For each line of the data below that holds "parts", copy the line.
○ ○ ○ ○ ○
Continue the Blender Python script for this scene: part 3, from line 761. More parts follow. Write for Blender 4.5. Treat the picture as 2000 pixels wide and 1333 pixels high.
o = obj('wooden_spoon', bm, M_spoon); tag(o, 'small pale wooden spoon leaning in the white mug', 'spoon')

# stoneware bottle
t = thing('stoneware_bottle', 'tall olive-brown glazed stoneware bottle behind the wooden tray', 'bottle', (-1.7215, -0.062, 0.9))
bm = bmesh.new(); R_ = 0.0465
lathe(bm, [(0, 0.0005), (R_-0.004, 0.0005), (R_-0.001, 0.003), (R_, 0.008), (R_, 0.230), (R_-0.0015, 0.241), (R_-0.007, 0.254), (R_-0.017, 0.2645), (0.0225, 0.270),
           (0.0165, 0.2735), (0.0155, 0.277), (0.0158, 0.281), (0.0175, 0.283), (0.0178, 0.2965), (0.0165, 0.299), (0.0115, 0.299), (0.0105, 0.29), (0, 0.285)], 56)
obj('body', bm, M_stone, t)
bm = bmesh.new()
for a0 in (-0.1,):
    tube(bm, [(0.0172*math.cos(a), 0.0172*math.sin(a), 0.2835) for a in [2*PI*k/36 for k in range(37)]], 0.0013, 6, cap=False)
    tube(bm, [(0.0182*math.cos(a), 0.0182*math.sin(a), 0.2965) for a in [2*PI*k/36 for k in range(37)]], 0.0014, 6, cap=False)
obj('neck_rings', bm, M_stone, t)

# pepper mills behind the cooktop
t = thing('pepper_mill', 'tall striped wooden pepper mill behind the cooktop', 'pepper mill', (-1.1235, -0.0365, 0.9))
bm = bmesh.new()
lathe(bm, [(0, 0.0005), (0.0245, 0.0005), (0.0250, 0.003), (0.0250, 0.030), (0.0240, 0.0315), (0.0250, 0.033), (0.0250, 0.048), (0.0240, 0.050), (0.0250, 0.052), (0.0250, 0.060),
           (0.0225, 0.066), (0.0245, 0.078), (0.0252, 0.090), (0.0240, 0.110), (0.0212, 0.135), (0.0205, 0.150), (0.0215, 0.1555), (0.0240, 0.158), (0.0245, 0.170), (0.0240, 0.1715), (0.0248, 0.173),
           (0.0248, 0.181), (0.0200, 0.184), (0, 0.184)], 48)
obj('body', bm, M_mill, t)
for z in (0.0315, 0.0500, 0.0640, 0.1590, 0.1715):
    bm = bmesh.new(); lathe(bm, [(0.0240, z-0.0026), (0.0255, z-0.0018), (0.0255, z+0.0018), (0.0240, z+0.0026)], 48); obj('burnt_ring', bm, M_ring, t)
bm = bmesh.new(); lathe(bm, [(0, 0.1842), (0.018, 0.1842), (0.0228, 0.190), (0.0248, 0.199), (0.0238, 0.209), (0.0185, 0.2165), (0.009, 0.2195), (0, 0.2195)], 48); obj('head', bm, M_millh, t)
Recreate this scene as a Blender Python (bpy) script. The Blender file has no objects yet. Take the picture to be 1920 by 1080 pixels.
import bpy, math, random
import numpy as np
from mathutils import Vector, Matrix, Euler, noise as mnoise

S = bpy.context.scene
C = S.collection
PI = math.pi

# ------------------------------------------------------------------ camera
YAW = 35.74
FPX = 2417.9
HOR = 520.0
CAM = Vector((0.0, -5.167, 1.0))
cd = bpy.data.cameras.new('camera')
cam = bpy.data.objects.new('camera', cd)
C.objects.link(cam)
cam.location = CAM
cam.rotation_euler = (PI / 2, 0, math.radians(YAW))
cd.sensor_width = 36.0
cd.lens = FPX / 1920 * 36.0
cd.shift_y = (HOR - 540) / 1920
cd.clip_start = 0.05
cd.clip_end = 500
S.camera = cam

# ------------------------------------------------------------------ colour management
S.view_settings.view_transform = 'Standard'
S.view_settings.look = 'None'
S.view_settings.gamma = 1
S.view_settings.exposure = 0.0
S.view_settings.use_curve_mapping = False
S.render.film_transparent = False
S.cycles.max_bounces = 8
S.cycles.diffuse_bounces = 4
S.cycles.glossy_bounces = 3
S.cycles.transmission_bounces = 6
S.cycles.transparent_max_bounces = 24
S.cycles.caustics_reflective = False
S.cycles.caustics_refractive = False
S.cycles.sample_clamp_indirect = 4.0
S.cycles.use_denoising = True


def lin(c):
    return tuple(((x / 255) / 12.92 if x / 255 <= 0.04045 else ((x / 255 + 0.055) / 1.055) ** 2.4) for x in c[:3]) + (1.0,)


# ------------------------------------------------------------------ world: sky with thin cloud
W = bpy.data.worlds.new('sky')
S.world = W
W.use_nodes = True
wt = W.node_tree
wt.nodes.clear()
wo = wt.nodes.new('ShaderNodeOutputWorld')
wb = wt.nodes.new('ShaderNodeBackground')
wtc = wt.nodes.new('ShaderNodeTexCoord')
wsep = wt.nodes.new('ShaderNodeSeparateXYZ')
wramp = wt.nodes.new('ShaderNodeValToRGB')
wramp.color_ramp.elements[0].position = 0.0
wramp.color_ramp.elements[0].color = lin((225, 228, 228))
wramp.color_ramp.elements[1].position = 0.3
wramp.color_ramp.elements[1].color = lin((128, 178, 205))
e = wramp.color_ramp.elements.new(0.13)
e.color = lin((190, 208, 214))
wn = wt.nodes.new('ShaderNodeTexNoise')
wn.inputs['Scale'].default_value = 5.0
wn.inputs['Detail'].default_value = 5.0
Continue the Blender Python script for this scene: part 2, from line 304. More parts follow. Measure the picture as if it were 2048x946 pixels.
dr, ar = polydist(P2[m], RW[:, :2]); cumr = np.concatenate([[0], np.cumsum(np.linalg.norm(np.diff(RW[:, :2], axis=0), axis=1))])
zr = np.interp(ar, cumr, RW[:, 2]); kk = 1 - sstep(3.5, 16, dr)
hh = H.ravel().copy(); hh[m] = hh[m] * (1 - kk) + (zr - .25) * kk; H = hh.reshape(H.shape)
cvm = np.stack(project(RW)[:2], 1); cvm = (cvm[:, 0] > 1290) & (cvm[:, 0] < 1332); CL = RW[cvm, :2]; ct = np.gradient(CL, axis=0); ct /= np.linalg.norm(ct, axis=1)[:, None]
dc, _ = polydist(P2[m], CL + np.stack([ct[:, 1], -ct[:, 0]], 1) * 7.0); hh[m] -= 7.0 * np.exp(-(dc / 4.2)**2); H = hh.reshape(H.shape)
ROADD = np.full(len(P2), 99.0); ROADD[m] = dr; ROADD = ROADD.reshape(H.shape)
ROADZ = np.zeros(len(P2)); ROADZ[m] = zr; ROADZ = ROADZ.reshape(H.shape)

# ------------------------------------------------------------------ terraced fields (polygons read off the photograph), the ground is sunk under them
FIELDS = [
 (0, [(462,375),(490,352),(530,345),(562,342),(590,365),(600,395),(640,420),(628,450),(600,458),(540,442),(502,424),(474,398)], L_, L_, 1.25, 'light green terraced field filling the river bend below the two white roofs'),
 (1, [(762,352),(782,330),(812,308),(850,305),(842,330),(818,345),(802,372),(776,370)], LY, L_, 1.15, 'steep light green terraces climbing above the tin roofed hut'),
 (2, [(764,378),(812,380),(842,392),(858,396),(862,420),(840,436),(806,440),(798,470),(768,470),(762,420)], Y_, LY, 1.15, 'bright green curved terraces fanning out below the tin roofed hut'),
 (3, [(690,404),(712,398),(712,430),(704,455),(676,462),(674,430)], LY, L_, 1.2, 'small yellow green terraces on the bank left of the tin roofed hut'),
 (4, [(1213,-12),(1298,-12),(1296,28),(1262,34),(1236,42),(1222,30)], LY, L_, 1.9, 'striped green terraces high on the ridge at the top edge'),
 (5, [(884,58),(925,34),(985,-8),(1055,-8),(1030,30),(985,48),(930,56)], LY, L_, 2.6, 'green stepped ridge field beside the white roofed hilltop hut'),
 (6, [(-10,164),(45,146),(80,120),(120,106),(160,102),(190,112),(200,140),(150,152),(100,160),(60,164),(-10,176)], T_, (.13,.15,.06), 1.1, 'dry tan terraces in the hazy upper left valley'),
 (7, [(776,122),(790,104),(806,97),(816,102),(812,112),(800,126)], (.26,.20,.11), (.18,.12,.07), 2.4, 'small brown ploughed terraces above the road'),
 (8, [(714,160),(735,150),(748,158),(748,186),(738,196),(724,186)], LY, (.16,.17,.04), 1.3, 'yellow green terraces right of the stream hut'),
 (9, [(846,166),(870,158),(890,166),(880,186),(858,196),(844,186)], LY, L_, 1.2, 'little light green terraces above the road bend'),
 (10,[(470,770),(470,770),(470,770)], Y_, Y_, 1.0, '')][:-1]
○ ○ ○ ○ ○
» **FINISHED ANSWER**:
Continue the Blender Python script for this scene: part 3, from line 761. More parts follow. Write for Blender 4.5. Treat the picture as 2000 pixels wide and 1333 pixels high.
Continue the Blender Python script for this scene: part 2, from line 304. More parts follow. Measure the picture as if it were 2048x946 pixels.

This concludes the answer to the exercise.